“The Color Purple” touches the heart



If you left “The Color Purple” at The Bushnell without a touch of a tear in your eye and a smile on your face, all I can say is you must be dead inside.

To be honest, I didn’t know what to expect from the musical, which was performed Dec. 5 and continues through Sunday, Dec. 10.

I had seen the Stephen Spielberg movie of the Alice Walker novel with Whoopi Goldberg years ago. And that approach to the tale colored my initial expectations.

But the stage show is much more vibrant and alive than the cinematic approach to the survival tale of a woman who finds herself in a world intent in beating her down again and again.

The show, thanks to wonderful performances and wonderful direction from John Doyle, evoked a rainbow of emotions throughout the evening.

There was fear as you watched how Mister (Gavin Gregory) abused Celie (Adrianna Hicks) or when you watched how Sofia’s (Carrie Compere) defiance was used against her.

There was disgust as you realized the source of Celie’s pregnancy.

There was joy as you watched Celie find love at least.

There was sadness as you watched how love goes astray time and time again for the characters.

There also was a sense of hope as the characters work their way through the turmoil of their lives and toward a brighter day.

Hicks, Carla R. Stewart (Shug Avery), Compere (Sofia), and N’Jameh Camara (Nettie) were all superb as the emotional core of the story. Their portrayals of these strong women caught up in a world that wants to beat them down were perfect.

The key of any performance is do we care for the characters and do we believe them. All four actors had this down pat. The interaction between Shug and Celie, in particular, helped feed the sense of hope and sunlight into a tale that could become all too stifling.

Not all of the characters, by design, were likeable. Gavin Gregory, Mister, was portrayed as a vile and loathsome man. He was the villain. But Gregory didn’t paint the character with melodrama. He left enough room for humanity in the character where we believe redemption is possible.

The show was blessed with a strong ensemble behind the primary characters. They helped flesh out the world of Alice Walker and they were able to bring additional dimension to that time and place.

The music also was fantastic, taking a break from the usual Broadway musical fare.
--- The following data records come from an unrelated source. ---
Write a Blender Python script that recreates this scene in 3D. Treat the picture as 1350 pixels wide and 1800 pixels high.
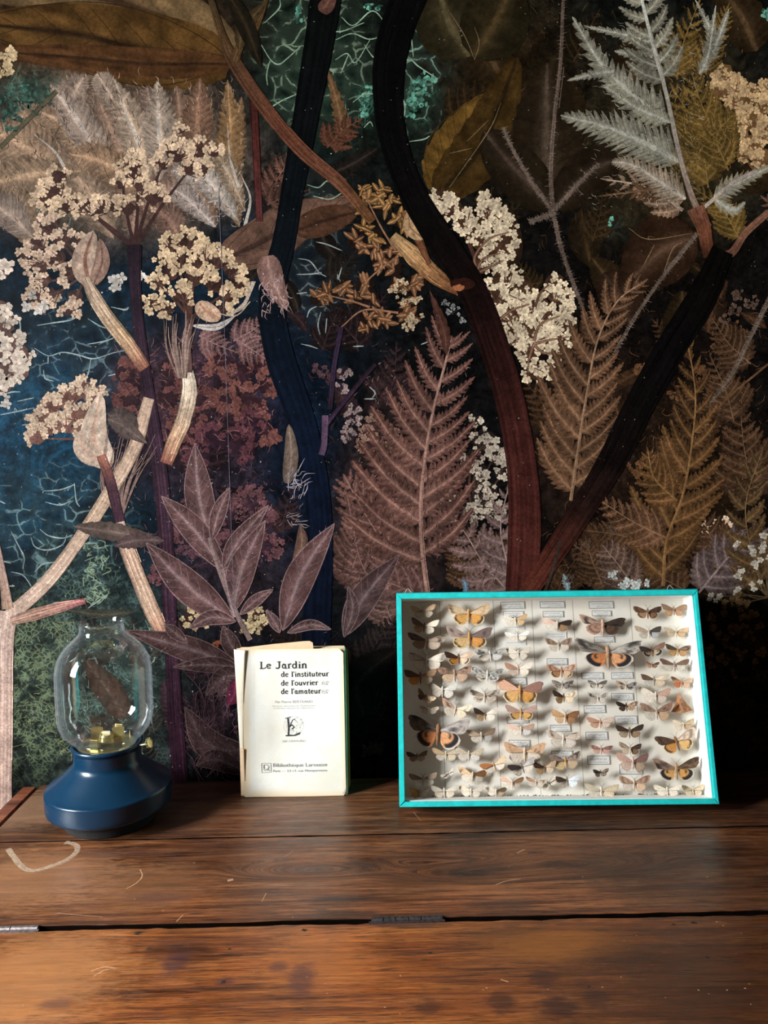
import bpy, bmesh, math, random
import numpy as np
from mathutils import Vector, Matrix
for o in list(bpy.data.objects): bpy.data.objects.remove(o)
scene = bpy.context.scene
COL = scene.collection
# ------------------------------------------------------------------ camera
F, CAMH, YW = 1352.0, .467, 1.06           # focal length in pixels, camera height over the table top, distance of the papered wall
PITCH, ROLL = math.radians(5.1), math.radians(.9)
fw = np.array([0, math.cos(PITCH), -math.sin(PITCH)]); u0 = np.array([0, math.sin(PITCH), math.cos(PITCH)])
rt = math.cos(ROLL) * np.array([1., 0, 0]) - math.sin(ROLL) * u0
up = math.sin(ROLL) * np.array([1., 0, 0]) + math.cos(ROLL) * u0
CP = np.array([0, 0, CAMH])
cam = bpy.data.cameras.new('camera'); camo = bpy.data.objects.new('camera', cam); COL.objects.link(camo)
cam.sensor_fit = 'HORIZONTAL'; cam.sensor_width = 36; cam.lens = 36 * F / 1350; cam.clip_start = .01
camo.matrix_world = Matrix([[rt[0], up[0], -fw[0], CP[0]], [rt[1], up[1], -fw[1], CP[1]], [rt[2], up[2], -fw[2], CP[2]], [0, 0, 0, 1]])
scene.camera = camo
def ray(px, py): return fw + (px - 675) / F * rt - (py - 900) / F * up
def T(px, py, z=0.):
    d = ray(px, py); return CP + (z - CAMH) / d[2] * d
def W(px, py, y=YW):
    d = ray(px, py); return CP + y / d[1] * d
# ------------------------------------------------------------------ world, window light, exposure
world = bpy.data.worlds.new('world'); scene.world = world; world.use_nodes = True
world.node_tree.nodes['Background'].inputs[0].default_value = (.75, .87, 1, 1)
world.node_tree.nodes['Background'].inputs[1].default_value = .12
WIN = dict(x=-1.32, y0=.02, y1=.44, z0=.26, z1=1.02)
la = bpy.data.lights.new('window_daylight', 'AREA'); la.shape = 'RECTANGLE'
la.size = WIN['z1'] - WIN['z0']; la.size_y = WIN['y1'] - WIN['y0']; la.energy = 185; la.color = (.93, .97, 1)
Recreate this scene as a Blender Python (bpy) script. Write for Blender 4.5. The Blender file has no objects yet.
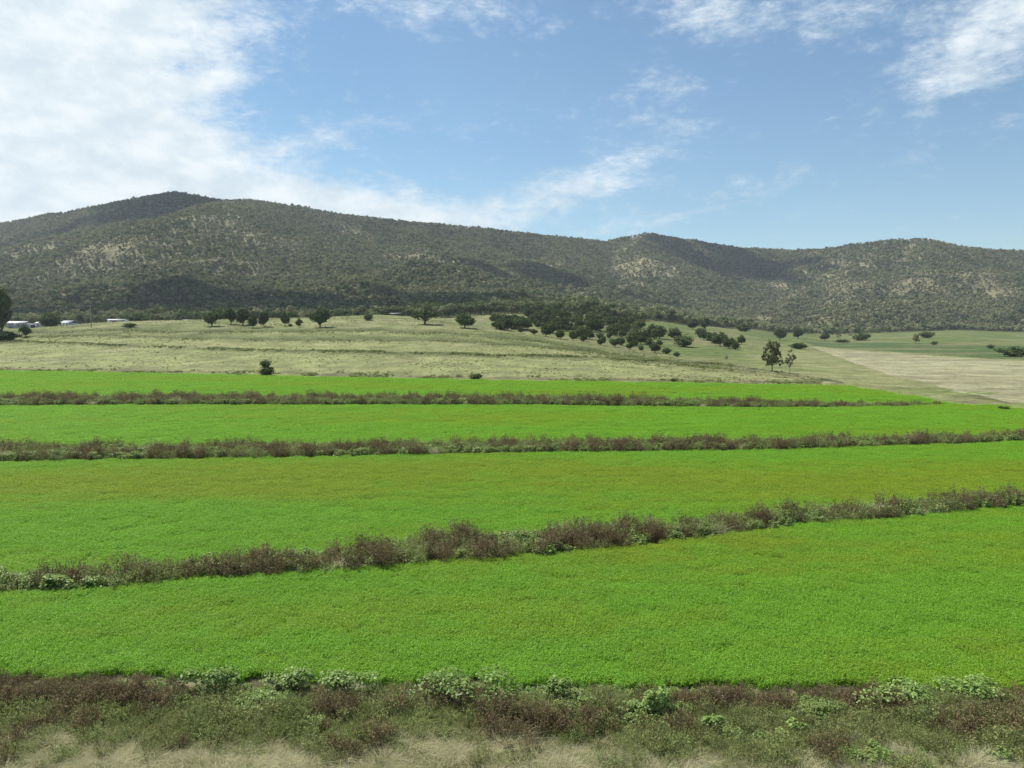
import bpy, math, random
import numpy as np
C = bpy.context.scene.collection
R = math.radians
rng = np.random.default_rng(7)
random.seed(7)
sc = bpy.context.scene

# ------------------------------------------------------------------ camera, sky, sun, exposure
CAM_H, PITCH, F = 14.0, R(4.33), 739.6
cam = bpy.data.cameras.new('camera'); cam.sensor_width = 36; cam.lens = 26
cam.clip_start = 0.5; cam.clip_end = 30000
camo = bpy.data.objects.new('camera', cam); C.objects.link(camo)
camo.location = (0, 0, CAM_H); camo.rotation_euler = (R(90) - PITCH, 0, 0)
sc.camera = camo

SUN_EL, SUN_AZ = R(56), R(-54)          # azimuth from +Y (view direction) towards +X
sd = np.array([math.sin(SUN_AZ) * math.cos(SUN_EL), math.cos(SUN_AZ) * math.cos(SUN_EL), math.sin(SUN_EL)])
sun = bpy.data.lights.new('sun', 'SUN'); sun.energy = 4.0; sun.angle = R(0.5); sun.color = (1.0, 0.95, 0.87)
suno = bpy.data.objects.new('sun', sun); C.objects.link(suno)
from mathutils import Vector
suno.rotation_euler = Vector((-sd[0], -sd[1], -sd[2])).to_track_quat('-Z', 'Y').to_euler()
suno.location = (0, 0, 3000)
sc.view_settings.view_transform = 'Standard'; sc.view_settings.look = 'None'
sc.view_settings.gamma = 1; sc.view_settings.exposure = 0.78
sc.cycles.use_denoising = True; sc.cycles.denoising_prefilter = 'NONE'; sc.cycles.denoising_input_passes = 'RGB_ALBEDO_NORMAL'
sc.cycles.max_bounces = 6; sc.cycles.diffuse_bounces = 3; sc.cycles.transmission_bounces = 4
sc.cycles.transparent_max_bounces = 8; sc.cycles.volume_bounces = 0


def cam_dir(px, py):
    u = (np.asarray(px, float) - 512) / F; v = -(np.asarray(py, float) - 384) / F
    c, s = math.cos(PITCH), math.sin(PITCH)
    return np.stack(np.broadcast_arrays(u, c + v * s, -s + v * c), -1)


def at(px, py, Y):                       # point on the line of sight at forward distance Y
    d = cam_dir(px, py); k = Y / d[..., 1]
    return np.array([d[..., 0] * k, d[..., 1] * k, CAM_H + d[..., 2] * k]).T


def flat(px, py):                        # point on level ground z = 0
    d = cam_dir(px, py); k = -CAM_H / d[..., 2]
    return d[..., 0] * k, d[..., 1] * k


# ---- node helper
class NT:
    def __init__(self, tree): self.t = tree; self.n = tree.nodes; self.l = tree.links
    def add(self, typ, **kw):
        n = self.n.new(typ)
        for k, v in kw.items(): setattr(n, k, v)
        return n
    def set(self, sock, v):
        if hasattr(v, 'is_output'): self.l.new(v, sock)
        else: sock.default_value = v
    def math(self, op, a, b=0.0, c=None, clamp=False):
        n = self.add('ShaderNodeMath', operation=op, use_clamp=clamp)
        self.set(n.inputs[0], a); self.set(n.inputs[1], b)
        if c is not None: self.set(n.inputs[2], c)
        return n.outputs[0]
    def mix(self, f, a, b, blend='MIX'):
        n = self.add('ShaderNodeMix', data_type='RGBA', blend_type=blend)
        self.set(n.inputs[0], f); self.set(n.inputs[6], a); self.set(n.inputs[7], b)
        return n.outputs[2]
    def noise(self, vec, scale, detail=4, rough=.55, dist=0.0):
        n = self.add('ShaderNodeTexNoise'); self.l.new(vec, n.inputs['Vector'])
        n.inputs['Scale'].default_value = scale; n.inputs['Detail'].default_value = detail
        n.inputs['Roughness'].default_value = rough; n.inputs['Distortion'].default_value = dist
        return n.outputs['Fac']
    def ramp(self, v, lo, hi, a=0.0, b=1.0, smooth=True):
        n = self.add('ShaderNodeMapRange'); n.interpolation_type = 'SMOOTHSTEP' if smooth else 'LINEAR'
        self.set(n.inputs[0], v)
        for i, x in enumerate((lo, hi, a, b)): self.set(n.inputs[i + 1], x)
        return n.outputs[0]
    def mapping(self, vec, loc=(0, 0, 0), rot=(0, 0, 0), scl=(1, 1, 1), typ='POINT'):
        n = self.add('ShaderNodeMapping', vector_type=typ); self.l.new(vec, n.inputs[0])
        n.inputs[1].default_value = loc
        n.inputs[2].default_value = rot; n.inputs[3].default_value = scl
        return n.outputs[0]


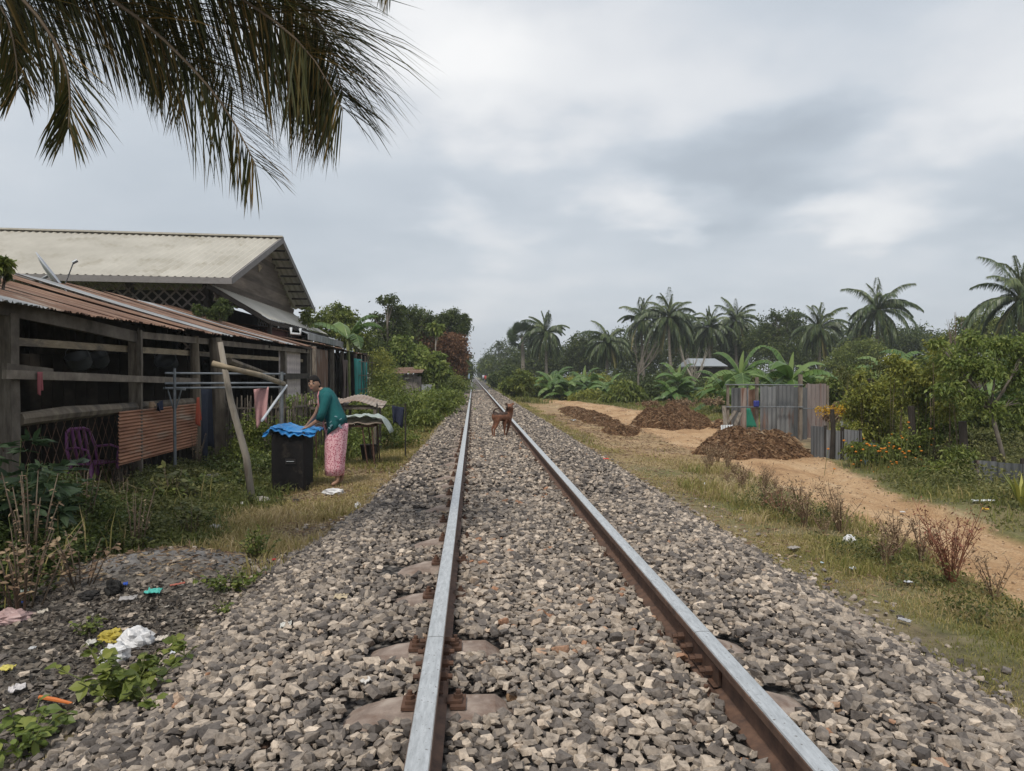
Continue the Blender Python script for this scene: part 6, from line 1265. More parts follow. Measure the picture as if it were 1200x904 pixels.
def bare(label, Y, base, ytop, spread, n=16, mt=None):
    b = at(base, 441, Y); b.z = Hs(b.x, Y)-.05; t = thing('bare_tree', label, 'tree', b); m = MB(); zt = at(base, ytop, Y).z
    f = b+Vector((0, 0, (zt-b.z)*.33)); m.tube([b, f], [.09*Y/50, .07*Y/50], 7); q = MB()
    for k in range(n):
        e = Vector((b.x+random.uniform(-1, 1)*spread, Y+random.uniform(-1, 1)*spread*.6, zt-random.random()*(zt-b.z)*.35)); c = f.lerp(e, .5)+Vector((random.uniform(-.2, .2), 0, -.1)); q.tube([f, c, e], [.045*Y/50, .03*Y/50, .008*Y/50], 5, cap=False)
        for _ in range(5): e2 = c.lerp(e, random.random())+Vector((random.uniform(-.6, .6), random.uniform(-.4, .4), random.uniform(0, .7)))*spread*.35; q.tube([c, e2], [.018*Y/50, .005*Y/50], 4, cap=False)
    m.build('trunk', mt or bark_pale, t); q.build('branches', mt or bark_pale, t)
bare('leafless pale tree in front of the middle palms', 58, 748, 388, 1.7, 8, bark); bare('slim bare grey tree above the banana plants', 50, 814, 405, 1.3, 10); bare('thin bare twigs rising left of the right edge palm', 45, 1118, 366, .9, 5, stem_b)
BG = 'banana plants in the right hand gardens'
for (px, pt, Y, nl_, L, lab, sp, n) in ((648, 425, 52, 8, 2.0, 'bright banana clump near the far bend of the road', False, 4), (684, 422, 52, 8, 2.2, 'bright banana clump left of the shaggy palm foot', True, 4), (665, 432, 50, 8, 1.8, 'low banana clump between two bright ones', False, 3), (712, 436, 50, 8, 1.8, 'banana clump below the shaggy palm', False, 3),
    (795, 420, 44, 8, 2.0, 'banana clump with an upright pale leaf before the grey house roof', True, 4), (868, 402, 31, 9, 2.0, 'large banana plant left of the pen', True, 2), (848, 425, 33, 8, 1.7, 'smaller banana plant at the left of the large one', False, 2),
    (926, 402, 27, 9, 2.0, 'large banana plant with a bright rolled leaf above the pen', True, 2), (905, 425, 30, 8, 1.8, 'banana plant between the two large ones', False, 2), (985, 418, 30, 9, 2.0, 'banana plant right of the pen wall', False, 3), (960, 425, 32, 8, 1.8, 'banana plant over the rusty end of the pen', False, 2),
    (1045, 400, 30, 9, 2.2, 'wide banana clump behind the tall vine post', False, 4), (1080, 398, 32, 9, 2.2, 'banana clump left of the right hand tree', False, 3), (1190, 395, 26, 9, 2.2, 'banana plant behind the right hand tree', False, 3)):
    banana(lab, px, pt, Y, nl_, L, BG, spear=sp, n=n)
def pb(Y, B): return pxblobs(Y, B, .9)
bush('bamboo_grass', 'tall soft grassy bush beside the far field', 'shrub', pb(43, [(732, 460, 17, 12), (720, 468, 14, 8), (745, 468, 16, 8)]), 7000, .26, L_mid, droop=.6)
bush('straw_bush', 'pale dry grassy bush left of the soft green one', 'shrub', pb(48, [(690, 465, 14, 7), (676, 467, 8, 6), (703, 466, 6, 6)]), 4500, .25, L_yel, droop=.6)
HB = 'hedge bushes along the far side of the field'
for i, (Y, B, lm, lab) in enumerate(((54, [(640, 455, 22, 14), (620, 458, 16, 12), (655, 462, 14, 8)], L_mid, 'olive hedge bush near the bend of the road'), (56, [(680, 450, 20, 10), (700, 448, 16, 10)], L_yel, 'yellow green hedge bush under the banana clumps'), (46, [(770, 458, 20, 10), (795, 455, 22, 12), (825, 458, 22, 12)], L_dark, 'long dark hedge under the bare trees'),
    (42, [(850, 455, 20, 14), (832, 466, 22, 8)], L_mid, 'leafy hedge bush left of the pen'), (34, [(880, 450, 20, 10), (910, 448, 20, 12), (945, 446, 20, 10)], L_dark, 'dark hedge behind the pen sheets'), (28, [(980, 455, 22, 14), (1005, 448, 18, 16)], L_mid, 'leafy bush right of the rusty pen sheets'),
    (44, [(600, 452, 14, 10), (613, 448, 12, 14)], L_mid, 'green bush by the orange canopy'), (70, [(582, 445, 10, 8), (598, 440, 12, 10)], L_dark, 'low dark bush behind the orange canopy'), (30, [(1085, 430, 22, 14), (1115, 425, 24, 18), (1150, 430, 26, 18), (1185, 430, 24, 22)], L_mid, 'thick green hedge behind the right hand tree'), (60, [(740, 450, 40, 12), (790, 446, 40, 12)], L_dark, 'dark far hedge behind the grassy bush'))):
    bush('hedge_bush', lab, 'shrub', pb(Y, B), 6500, .09+.0022*Y, lm, group=HB)
bush('dry_bush', 'grey brown leafless thicket right of the pen', 'shrub', pb(17.5, [(985, 480, 12, 8), (975, 488, 10, 6), (996, 485, 8, 6)]), 1600, .07, L_dry, nstem=30)
bush('dry_bush', 'dusty dry thicket on the field left of the far heap', 'shrub', pb(30, [(800, 472, 22, 4), (760, 473, 14, 3), (836, 470, 14, 4)]), 2600, .08, L_dry, nstem=24)
V, F, C = crown_arrays([(tuple(at(px_, 436+random.uniform(-3, 3), 100)), (4.5, 2.5, 2.2)) for px_ in range(590, 1260, 26)], 26000, .38, .35, 26); m_ = obj('distant_thicket', V, F, L_dark, None, C); tag(m_, 'far dark belt of thicket behind all the palms', 'thicket', kind='stuff')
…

The songs were steeped in gospel, blues, juke joint jazz, African folk music, and rhythm and blues.

The vocals of every performer were superb. Hicks was especially commanding as she managed to maneuver her vocals through the composition while still maintain the nuances of her character.

Gregory’s performance of “Celie’s Curse” superbly portrayed the gamut of emotions of a man in turmoil, full of defiance, fear, and ultimately regret and redemption. It was one of the evening’s dramatic highlights.

The duet between Hicks and Stewart, “What About Love,” also brought tears to the eyes because the pair were able to strike the right emotional chords.

One of the keys to the show was the orchestra, conducted by Darryl Archibald. They, to borrow a pun, hit all the right notes on the music and lyrics created by Brenda Russell, Allee Willis, and Stephen Bray.

As I noted, I didn’t know what to expect heading into Hartford on Dec. 5. But what I found was a show that moved me emotionally.

I give “The Color Purple” four out of four stars.

“The Color Purple” will be performed at the Bushnell, 166 Capitol Ave., Hartford, Wednesday and Thursday at 7:30 p.m., Friday at 8 p.m. Saturday at 2 and 8 p.m. and Sunday at 1 and 6:30 p.m.